The strongest counterargument deserves to be taken seriously. In Turkey, access to housing and vehicle financing is expensive and exhausting. The interest-free savings-finance model opens a real channel, especially for customers who do not want or cannot obtain a conventional bank loan. Katılımevim’s Q1 performance shows this: active members nearly doubled, deliveries rose almost fourfold, borrowings are zero on the balance sheet line, and finance expense of 22.2 million TL remains small beside the income statement. If monthly contract volume around 30 billion TL turns into regular commission income and allocation quality does not deteriorate, today’s expensive-looking multiple may look less extreme within a few quarters.
That is why the decision is not automatically bearish. The company’s economic machine is real. Customer demand is real. Growth is real. The problem is that the price of these realities has already been written very high.
My verdict: Expensive.
To prove cheapness, Q2 and Q3 must show three things. First, the roughly 30 billion TL monthly contract size announced in March and April must turn into clean, recurring commission income. Second, non-performing receivables and provisions must not cast a shadow over receivables growth. Third, after the İktisat Katılım transfer, capital must be used inside the public company in a transparent, high-return way that does not create related-party suspicion.

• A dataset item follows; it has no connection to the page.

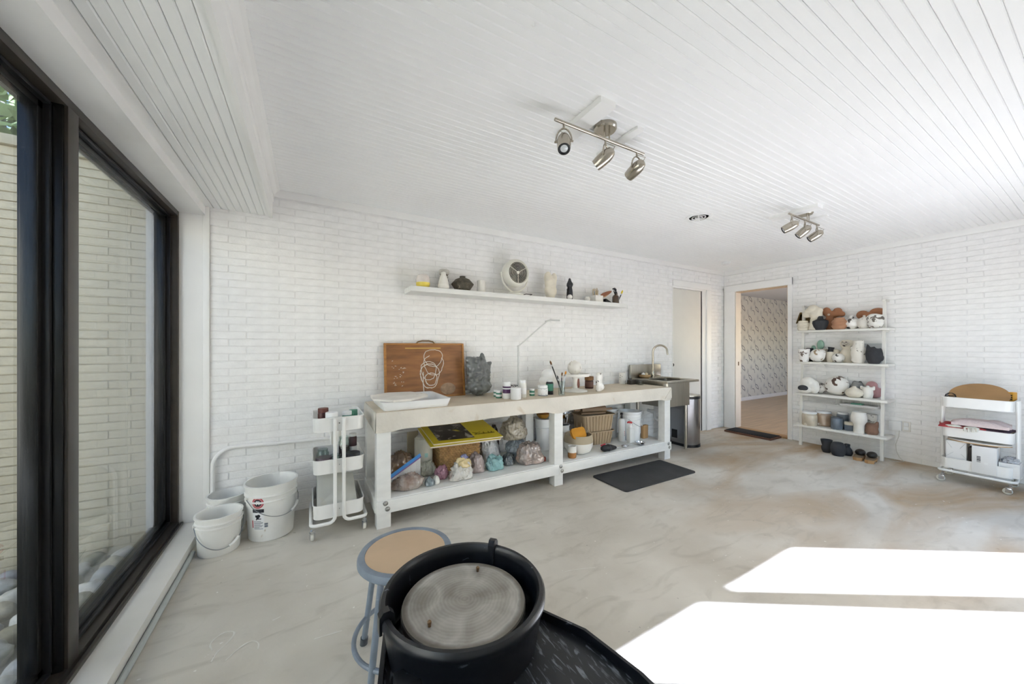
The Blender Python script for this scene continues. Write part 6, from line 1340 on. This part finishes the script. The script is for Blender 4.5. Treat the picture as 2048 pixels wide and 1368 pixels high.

If these arrive, the belief demanded by today’s price will move closer to reality. If they do not, it will become clearer that the bank has left through the door, while the label stayed on it.
KTLEV is not for the investor seeking a balance sheet discount; it is for the investor willing to pay high rent today for the flawless operation of a commission machine whose bank has moved upstairs to the holding floor.